TCEQ has not yet responded to a public records request for the list of plants responsible for the spills. Twenty-one spills were reported in Jefferson County as of late last week, and one plant in the county still is considered inoperable more than a month after the storm. That plant, Port Arthur Products Station, has not leaked any wastewater, officials said.

In total, seven plants were considered inoperable or destroyed as of last week, TCEQ reported, four of which are in Harris County. The only plant still considered destroyed by TCEQ is in Harris County: McDonough Marine Service in Channelview.

Adding to these concerns is that more than 100 companies, including Valero Energy, Exxon Mobil and Arkema, had reported chemical spills as of last month, according to U.S. Coast Guard data.

The sun had barely risen over Galveston Bay last week when Kaiser and a dozen others — sipping coffee from steaming thermoses and rubbing sleep from their bleary eyes — finished preparing the Trident for an arduous day of water testing.

It was the fifth and final time over the past three weeks that Kaiser and his students, researchers and lab managers lugged coolers, water filtration systems and plastic and glass containers onto the boat. Hurricane Harvey’s August landfall pummeled parts of Texas with feet of rain and blinding wind, flooding homes, businesses and schools across the southern part of the state. Its path of destruction included sewage treatment facilities, Superfund sites and chemical plants.

Testing of the water samples has not yet begun, but Kaiser thinks there will be changes.

“We want to see how the urban environment will leave its imprint on the bay system,” Kaiser said. “And we can use this as an example so we can study and understand how the coastal ecological system will function after a major event like this.”

The first stop at the port’s entrance took just 20 minutes to complete. The boat’s captain began the start-and-stop journey back to Pelican Island as the researchers stored their samples in coolers.

One station down, nine to go. Testing the water at different points would allow Kaiser to determine how far into the bay contamination has reached.

“It will be difficult to say how much sewage made it into the bay, ” Kaiser said. “But we’ll be able to get a qualitative sense of whether it’s here.”

Five hours later, a whoop went up among the group when they closed the lid on the last cooler at station 10.

“Done!” shouted one researcher. “That went rapid fire!”

It was only 1:30 p.m. Some of their previous trips had stretched until 5 p.m.

But now the important part begins: testing each sample to determine the floods impact on their beloved bay.

Kaiser expects results from the water testing this month, but what happens afterward is unclear.

Harvey happened so quickly, Kaiser said, he and his colleagues jumped into action immediately, grabbing samples. But that means they started the effort without dedicated federal funding.

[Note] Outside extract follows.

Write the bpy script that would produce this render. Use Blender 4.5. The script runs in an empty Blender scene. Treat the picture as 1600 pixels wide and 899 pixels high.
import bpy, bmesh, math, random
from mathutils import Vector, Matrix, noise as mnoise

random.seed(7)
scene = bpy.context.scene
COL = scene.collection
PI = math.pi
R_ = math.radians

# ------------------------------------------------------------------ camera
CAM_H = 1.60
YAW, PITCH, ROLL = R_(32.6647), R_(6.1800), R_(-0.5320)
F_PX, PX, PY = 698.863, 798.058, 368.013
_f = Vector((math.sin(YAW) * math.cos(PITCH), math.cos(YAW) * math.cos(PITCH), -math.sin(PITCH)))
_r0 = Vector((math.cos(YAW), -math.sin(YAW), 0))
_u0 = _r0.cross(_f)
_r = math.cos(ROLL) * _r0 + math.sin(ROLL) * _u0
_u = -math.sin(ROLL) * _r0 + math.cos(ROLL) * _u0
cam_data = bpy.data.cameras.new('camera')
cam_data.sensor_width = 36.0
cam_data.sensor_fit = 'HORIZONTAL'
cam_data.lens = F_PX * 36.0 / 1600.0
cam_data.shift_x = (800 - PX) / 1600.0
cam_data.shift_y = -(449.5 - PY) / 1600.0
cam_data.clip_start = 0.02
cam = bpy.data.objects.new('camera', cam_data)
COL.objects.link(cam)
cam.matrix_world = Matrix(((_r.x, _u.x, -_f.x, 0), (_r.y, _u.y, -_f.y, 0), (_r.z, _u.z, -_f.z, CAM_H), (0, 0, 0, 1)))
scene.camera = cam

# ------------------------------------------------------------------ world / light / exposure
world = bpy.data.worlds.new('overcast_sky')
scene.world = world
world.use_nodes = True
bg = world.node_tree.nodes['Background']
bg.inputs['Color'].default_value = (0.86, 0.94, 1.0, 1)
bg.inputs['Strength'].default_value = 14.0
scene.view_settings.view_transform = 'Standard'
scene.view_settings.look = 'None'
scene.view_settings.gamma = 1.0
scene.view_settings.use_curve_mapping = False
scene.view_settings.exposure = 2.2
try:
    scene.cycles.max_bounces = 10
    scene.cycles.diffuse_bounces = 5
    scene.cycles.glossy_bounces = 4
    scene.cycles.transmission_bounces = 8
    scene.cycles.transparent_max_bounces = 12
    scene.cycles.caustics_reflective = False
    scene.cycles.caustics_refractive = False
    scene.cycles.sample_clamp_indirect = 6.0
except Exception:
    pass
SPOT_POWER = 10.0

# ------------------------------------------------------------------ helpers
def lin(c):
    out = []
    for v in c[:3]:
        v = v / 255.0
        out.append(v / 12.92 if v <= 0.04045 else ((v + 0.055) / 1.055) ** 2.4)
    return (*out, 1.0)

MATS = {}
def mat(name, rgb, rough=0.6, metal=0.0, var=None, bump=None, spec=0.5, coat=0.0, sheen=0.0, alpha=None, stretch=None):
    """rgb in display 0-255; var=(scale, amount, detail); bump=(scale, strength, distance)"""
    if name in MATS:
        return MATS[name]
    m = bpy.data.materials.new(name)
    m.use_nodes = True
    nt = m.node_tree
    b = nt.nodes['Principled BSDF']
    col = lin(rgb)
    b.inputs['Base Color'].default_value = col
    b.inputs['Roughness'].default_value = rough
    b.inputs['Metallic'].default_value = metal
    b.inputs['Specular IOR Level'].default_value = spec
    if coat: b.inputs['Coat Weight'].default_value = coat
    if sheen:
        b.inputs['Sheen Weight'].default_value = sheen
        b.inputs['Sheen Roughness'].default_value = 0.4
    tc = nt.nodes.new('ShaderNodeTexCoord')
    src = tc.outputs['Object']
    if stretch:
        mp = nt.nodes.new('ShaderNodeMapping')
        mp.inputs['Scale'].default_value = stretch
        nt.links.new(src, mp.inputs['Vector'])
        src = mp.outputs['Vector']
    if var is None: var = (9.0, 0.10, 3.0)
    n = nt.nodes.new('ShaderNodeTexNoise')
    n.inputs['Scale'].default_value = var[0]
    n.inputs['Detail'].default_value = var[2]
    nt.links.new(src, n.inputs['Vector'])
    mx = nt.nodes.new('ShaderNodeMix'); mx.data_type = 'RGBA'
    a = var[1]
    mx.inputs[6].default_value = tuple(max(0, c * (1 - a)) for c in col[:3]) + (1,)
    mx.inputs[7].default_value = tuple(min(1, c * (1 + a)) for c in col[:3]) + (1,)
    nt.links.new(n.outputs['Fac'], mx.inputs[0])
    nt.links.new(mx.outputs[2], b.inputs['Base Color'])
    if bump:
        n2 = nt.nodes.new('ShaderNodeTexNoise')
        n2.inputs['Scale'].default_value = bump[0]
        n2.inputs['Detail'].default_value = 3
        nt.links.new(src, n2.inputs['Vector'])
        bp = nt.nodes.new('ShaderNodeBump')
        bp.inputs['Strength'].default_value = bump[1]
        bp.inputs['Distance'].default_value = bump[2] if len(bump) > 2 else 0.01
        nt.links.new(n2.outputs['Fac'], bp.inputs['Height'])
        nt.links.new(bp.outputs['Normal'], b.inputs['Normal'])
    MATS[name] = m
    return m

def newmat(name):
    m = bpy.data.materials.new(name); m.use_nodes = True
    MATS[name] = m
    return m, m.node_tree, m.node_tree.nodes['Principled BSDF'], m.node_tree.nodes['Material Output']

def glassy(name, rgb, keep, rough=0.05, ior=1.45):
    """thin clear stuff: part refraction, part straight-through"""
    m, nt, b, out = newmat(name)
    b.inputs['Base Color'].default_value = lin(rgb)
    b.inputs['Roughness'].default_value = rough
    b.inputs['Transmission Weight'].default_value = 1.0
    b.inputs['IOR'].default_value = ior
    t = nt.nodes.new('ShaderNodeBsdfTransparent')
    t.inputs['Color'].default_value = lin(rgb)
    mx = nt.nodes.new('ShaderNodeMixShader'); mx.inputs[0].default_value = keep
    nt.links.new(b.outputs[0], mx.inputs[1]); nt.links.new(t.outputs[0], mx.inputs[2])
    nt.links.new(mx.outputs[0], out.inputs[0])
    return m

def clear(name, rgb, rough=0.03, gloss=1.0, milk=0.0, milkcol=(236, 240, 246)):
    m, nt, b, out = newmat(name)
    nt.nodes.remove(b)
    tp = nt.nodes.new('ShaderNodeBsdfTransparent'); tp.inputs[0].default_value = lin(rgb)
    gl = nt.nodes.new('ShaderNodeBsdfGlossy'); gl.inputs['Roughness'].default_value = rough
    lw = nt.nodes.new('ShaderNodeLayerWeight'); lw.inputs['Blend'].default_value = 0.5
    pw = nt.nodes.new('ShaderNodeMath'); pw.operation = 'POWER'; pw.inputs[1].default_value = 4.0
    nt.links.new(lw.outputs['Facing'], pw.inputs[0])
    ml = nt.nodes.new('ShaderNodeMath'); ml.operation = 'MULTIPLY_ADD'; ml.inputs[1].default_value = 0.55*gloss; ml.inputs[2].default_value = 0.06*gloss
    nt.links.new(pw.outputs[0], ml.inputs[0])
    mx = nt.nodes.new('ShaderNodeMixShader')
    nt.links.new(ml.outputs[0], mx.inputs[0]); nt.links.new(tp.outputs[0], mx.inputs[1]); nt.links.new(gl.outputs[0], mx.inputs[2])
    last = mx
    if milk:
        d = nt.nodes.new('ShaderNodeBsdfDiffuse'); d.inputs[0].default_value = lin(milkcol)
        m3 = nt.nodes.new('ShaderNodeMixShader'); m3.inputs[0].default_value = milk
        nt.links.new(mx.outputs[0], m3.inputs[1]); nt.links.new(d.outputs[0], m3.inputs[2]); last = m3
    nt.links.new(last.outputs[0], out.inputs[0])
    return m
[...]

Researchers have applied for federal grants totaling about $500,000, but Kaiser said for now they are wrapping the expenses into normal department operations. He’s hopeful the federal funds will come in, he said, and he wants to use some of it to continue researching how the bay responds to this flooding event over time.

“We eventually want to see how the environment responds to the flooding,” Kaiser said. “Whether it goes back to its original state or it changes.”